How to get out of an Egyptian jail
October 27, 2013 10:04 PM   Subscribe

Free, Tarek and John: Longread by Justin Podur about the campaign to free Canadian filmmaker John Grayson (among his films is the South Africa-based Proteus) and doctor Tarek Loubani, who were on their way to Gaza via Egypt in August 2013 when they were detained. Insight into what went on behind the scenes and what political and strategic calculations were made.
posted by larrybob (7 comments total) 9 users marked this as a favorite
I found this interesting:

Another group tried to claim that they had more extensive contacts than they actually did, and fed us either ministry of foreign affairs propaganda lines or publicly available information. This second group had varied motivations, but we have learned that they arise inevitably in situations like these. They can be dangerous if they are not identified. In some cases, they might ask supporters to stand down their public efforts to let the back channels work. This is usually a mistake, and in our case, it would have been a severe mistake. We decided that a strong public campaign would give those making the behind-the-scenes arguments a stronger bargaining position, to say: please, let them out quietly, so that this public campaign for their release can end.

This second group almost seem like agent provocateurs.
posted by craniac at 10:23 PM on October 27, 2013

Activists try to raise wide-ranging social issues and policies, and are used to being ignored by the media. The media, by contrast, are best at covering human interest stories at an individual scale, and find activist issues and discussion hopelessly abstract. But once there is a story that is likely to generate wide public interest, the media feel the need to have access to the sources of that story, and may cover a story properly if they are given good sources and good information. While sources try to cultivate relationships with journalists, journalists do the same. Relations may seem very friendly, but it is worth remembering that interests are different – the journalist wants to be the first to publish the story, while the source usually wants the best and widest possible dissemination. Understanding these interests and differences in approach can help activists navigate media in difficult and complex situations.

So the best way for an activist to bring media attention to injustice is to become a victim of it, but then the activist becomes the story and the broader injustice is ignored. It seems purposefully self-defeating, but I guess that's the way it's been designed to work.
posted by three blind mice at 2:34 AM on October 28, 2013

Are you seriously proposing that they tried to get imprisoned as a PR stunt? Because that's a pretty shitty accusation to make without something more to back it up than a misreading of the text you quote.
posted by ardgedee at 6:25 AM on October 28, 2013 [1 favorite]

Are you seriously proposing that they tried to get imprisoned as a PR stunt?

C'mon.

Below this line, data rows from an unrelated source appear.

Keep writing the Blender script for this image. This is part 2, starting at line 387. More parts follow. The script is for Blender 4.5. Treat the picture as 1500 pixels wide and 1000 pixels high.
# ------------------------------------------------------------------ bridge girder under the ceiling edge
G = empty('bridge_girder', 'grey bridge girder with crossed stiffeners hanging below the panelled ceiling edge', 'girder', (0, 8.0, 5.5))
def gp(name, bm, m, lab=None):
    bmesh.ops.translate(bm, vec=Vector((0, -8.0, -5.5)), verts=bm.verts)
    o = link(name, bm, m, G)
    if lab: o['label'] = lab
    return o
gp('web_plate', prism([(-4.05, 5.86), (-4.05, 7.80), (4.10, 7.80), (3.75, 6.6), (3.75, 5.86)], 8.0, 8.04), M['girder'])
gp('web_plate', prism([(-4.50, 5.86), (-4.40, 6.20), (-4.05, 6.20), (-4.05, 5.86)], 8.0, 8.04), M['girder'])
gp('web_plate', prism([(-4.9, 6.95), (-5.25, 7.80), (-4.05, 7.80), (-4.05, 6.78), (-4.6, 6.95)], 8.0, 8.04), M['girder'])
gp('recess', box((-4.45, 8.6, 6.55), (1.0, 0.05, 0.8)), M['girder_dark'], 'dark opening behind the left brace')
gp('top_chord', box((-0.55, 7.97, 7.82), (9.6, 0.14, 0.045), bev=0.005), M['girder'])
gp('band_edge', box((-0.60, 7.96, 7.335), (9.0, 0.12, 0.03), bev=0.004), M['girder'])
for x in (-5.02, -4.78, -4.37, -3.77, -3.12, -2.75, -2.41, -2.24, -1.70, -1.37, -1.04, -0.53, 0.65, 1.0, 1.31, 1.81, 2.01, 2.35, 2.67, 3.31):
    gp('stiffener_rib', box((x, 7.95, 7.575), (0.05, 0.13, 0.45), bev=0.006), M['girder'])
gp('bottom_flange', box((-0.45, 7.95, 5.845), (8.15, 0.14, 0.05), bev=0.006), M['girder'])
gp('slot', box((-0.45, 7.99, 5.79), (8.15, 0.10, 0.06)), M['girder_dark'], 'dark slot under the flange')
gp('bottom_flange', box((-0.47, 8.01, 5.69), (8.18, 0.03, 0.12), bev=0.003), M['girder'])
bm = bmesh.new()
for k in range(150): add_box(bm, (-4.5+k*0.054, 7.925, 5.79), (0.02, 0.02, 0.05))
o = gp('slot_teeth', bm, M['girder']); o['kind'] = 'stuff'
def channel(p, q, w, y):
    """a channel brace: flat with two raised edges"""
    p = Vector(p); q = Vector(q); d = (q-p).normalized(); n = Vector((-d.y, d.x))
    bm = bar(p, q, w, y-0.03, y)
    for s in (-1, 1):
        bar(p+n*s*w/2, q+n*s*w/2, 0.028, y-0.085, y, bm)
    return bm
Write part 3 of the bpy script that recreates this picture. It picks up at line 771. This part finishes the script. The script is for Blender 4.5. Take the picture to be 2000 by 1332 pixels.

What the article suggests is that unless a story becomes a human interest story AND the media can identify with the humans involved, it doesn't become a story for the broader media.

A "PR stunt" is something else altogether.
posted by three blind mice at 6:32 AM on October 28, 2013 [1 favorite]

Perhaps not a PR stunt but I am looking forward to their reporting on the Golan Heights via a land drive through Syria.
posted by sammyo at 7:00 AM on October 28, 2013

I'm sorry, I haven't had a chance to read the article, but I can tell you that locally, in Toronto, it was a masterful campaign. They had everything lined up: people constantly on the news talking about it, postcards at every event. I was/am involved with another campaign - about Russia's LGBT crackdown - and we were just flailing around while the Free Tarek & John people were like a machine. I was trying to figure out how they did it, to improve our efforts.

Having a personal story helps - it's much easier to worry about two people with faces and names and family on the radio than faceless oppressed people. But also it didn't hurt that they had people with excellent media/art connections, and the know-how and/or money to produce slick postcards, etc.

I'm really happy for them, obviously, but saddened that there are still hundreds of equally innocent people trapped in prison in Egypt (as well as not-"innocent" but still not deserving of mistreatment).
posted by jb at 9:03 AM on October 28, 2013 [1 favorite]

Another piece of the puzzle which this article doesn't mention is the efforts of Tarek's father Dr. Mahmoud Loubani, also a physician. He flew to Cairo and, in Tarek's words "was able to put a human face on this, and do it in Arabic."